STATED TASK: Reproduce, word for word, every line from the first one down to the line containing "R = math.radians", and nothing else.

EXTRACTED INFORMATION:
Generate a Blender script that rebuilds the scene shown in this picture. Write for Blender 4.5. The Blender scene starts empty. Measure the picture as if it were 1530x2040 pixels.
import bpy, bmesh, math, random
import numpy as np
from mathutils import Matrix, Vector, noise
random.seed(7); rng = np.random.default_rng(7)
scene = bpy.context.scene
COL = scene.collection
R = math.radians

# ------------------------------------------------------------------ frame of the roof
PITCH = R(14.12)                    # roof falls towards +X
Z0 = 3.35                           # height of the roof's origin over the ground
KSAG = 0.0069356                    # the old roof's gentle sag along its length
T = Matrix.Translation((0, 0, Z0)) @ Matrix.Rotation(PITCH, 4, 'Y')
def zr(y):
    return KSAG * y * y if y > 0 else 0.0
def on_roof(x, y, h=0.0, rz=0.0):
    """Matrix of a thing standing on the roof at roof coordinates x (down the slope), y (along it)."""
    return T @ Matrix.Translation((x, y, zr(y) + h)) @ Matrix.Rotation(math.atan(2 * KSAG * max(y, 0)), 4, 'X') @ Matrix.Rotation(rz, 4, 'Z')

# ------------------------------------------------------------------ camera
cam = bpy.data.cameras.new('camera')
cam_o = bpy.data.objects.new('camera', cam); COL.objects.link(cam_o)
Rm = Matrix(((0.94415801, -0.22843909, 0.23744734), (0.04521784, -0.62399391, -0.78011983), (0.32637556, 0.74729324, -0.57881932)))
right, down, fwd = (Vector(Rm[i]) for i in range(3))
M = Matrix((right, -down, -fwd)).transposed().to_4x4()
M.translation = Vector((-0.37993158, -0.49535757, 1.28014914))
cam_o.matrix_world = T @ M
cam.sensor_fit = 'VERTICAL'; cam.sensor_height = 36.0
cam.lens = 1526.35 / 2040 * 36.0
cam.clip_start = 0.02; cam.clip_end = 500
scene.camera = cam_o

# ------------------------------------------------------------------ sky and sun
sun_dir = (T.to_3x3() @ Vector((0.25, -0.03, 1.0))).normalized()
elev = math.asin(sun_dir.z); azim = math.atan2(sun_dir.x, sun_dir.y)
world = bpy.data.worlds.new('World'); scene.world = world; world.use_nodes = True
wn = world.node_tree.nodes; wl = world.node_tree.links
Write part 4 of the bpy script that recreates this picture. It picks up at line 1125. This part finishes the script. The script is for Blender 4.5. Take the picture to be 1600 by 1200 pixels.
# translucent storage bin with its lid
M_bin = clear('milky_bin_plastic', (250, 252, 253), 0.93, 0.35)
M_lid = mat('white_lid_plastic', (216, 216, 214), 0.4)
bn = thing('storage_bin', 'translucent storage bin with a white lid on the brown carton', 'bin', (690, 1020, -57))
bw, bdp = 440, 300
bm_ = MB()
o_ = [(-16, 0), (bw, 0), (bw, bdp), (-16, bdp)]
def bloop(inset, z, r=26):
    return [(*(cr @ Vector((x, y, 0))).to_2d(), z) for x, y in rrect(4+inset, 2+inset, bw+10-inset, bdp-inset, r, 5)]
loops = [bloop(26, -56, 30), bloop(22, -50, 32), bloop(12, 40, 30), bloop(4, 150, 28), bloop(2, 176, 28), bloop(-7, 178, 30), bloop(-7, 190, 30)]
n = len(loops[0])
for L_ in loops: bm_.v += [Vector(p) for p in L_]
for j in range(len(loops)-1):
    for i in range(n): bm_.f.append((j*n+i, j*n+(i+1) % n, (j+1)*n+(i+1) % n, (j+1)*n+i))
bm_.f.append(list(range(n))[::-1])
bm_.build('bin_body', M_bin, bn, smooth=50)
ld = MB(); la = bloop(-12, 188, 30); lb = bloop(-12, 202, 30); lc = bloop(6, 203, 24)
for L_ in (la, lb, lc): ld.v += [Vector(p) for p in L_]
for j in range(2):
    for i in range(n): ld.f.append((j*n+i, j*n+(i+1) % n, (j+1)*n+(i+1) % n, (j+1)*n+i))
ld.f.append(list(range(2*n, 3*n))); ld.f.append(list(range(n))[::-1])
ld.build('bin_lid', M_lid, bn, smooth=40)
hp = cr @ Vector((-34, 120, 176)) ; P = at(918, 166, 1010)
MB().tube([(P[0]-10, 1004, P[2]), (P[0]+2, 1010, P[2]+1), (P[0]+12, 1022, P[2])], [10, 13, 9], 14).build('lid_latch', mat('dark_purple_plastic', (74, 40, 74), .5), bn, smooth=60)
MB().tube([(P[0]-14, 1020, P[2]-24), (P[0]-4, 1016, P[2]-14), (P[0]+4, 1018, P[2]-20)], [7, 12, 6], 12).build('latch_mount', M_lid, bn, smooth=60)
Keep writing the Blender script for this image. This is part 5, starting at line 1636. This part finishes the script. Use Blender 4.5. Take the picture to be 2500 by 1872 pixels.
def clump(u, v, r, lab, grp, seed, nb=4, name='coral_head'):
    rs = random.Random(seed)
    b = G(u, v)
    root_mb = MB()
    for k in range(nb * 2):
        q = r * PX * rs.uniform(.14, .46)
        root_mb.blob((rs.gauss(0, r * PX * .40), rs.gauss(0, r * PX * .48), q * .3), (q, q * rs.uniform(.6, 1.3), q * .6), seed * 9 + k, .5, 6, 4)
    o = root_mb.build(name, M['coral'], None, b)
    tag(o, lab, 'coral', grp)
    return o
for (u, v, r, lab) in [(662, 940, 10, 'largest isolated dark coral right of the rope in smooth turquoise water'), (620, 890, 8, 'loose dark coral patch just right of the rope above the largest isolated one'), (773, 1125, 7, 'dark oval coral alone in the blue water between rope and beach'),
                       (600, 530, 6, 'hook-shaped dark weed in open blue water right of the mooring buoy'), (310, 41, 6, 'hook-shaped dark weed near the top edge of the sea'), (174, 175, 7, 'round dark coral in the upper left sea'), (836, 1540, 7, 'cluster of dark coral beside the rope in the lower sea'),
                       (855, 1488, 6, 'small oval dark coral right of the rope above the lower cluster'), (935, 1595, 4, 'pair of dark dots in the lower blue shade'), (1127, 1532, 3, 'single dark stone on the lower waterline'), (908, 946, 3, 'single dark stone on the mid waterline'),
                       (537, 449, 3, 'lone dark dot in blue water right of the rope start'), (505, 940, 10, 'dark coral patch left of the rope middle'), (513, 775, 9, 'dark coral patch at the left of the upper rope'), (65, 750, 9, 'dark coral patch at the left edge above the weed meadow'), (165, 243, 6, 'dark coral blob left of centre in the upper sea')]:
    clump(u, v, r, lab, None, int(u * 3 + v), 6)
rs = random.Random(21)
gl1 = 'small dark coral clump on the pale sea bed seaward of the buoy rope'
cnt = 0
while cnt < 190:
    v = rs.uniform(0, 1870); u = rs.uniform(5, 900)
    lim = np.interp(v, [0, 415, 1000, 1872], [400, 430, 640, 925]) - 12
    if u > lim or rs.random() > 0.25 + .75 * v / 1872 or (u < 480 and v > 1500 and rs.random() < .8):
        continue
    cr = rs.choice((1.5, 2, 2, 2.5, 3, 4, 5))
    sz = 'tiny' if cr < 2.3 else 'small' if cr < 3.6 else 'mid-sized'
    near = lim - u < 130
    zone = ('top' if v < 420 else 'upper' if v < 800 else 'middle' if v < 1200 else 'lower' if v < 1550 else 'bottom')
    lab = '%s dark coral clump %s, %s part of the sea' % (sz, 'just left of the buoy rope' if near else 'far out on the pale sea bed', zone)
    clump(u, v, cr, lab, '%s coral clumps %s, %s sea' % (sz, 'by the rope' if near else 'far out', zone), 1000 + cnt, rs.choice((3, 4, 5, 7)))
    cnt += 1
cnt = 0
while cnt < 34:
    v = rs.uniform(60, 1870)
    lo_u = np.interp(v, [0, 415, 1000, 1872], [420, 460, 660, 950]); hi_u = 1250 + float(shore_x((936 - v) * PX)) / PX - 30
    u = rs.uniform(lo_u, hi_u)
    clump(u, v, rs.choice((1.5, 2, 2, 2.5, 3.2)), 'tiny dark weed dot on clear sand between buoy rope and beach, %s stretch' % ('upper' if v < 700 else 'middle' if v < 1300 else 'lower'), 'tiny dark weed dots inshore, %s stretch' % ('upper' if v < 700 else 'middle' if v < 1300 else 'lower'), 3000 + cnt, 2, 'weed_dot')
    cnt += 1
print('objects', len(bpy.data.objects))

RESPONSE:
Generate a Blender script that rebuilds the scene shown in this picture. Write for Blender 4.5. The Blender scene starts empty. Measure the picture as if it were 1530x2040 pixels.
import bpy, bmesh, math, random
import numpy as np
from mathutils import Matrix, Vector, noise
random.seed(7); rng = np.random.default_rng(7)
scene = bpy.context.scene
COL = scene.collection
R = math.radians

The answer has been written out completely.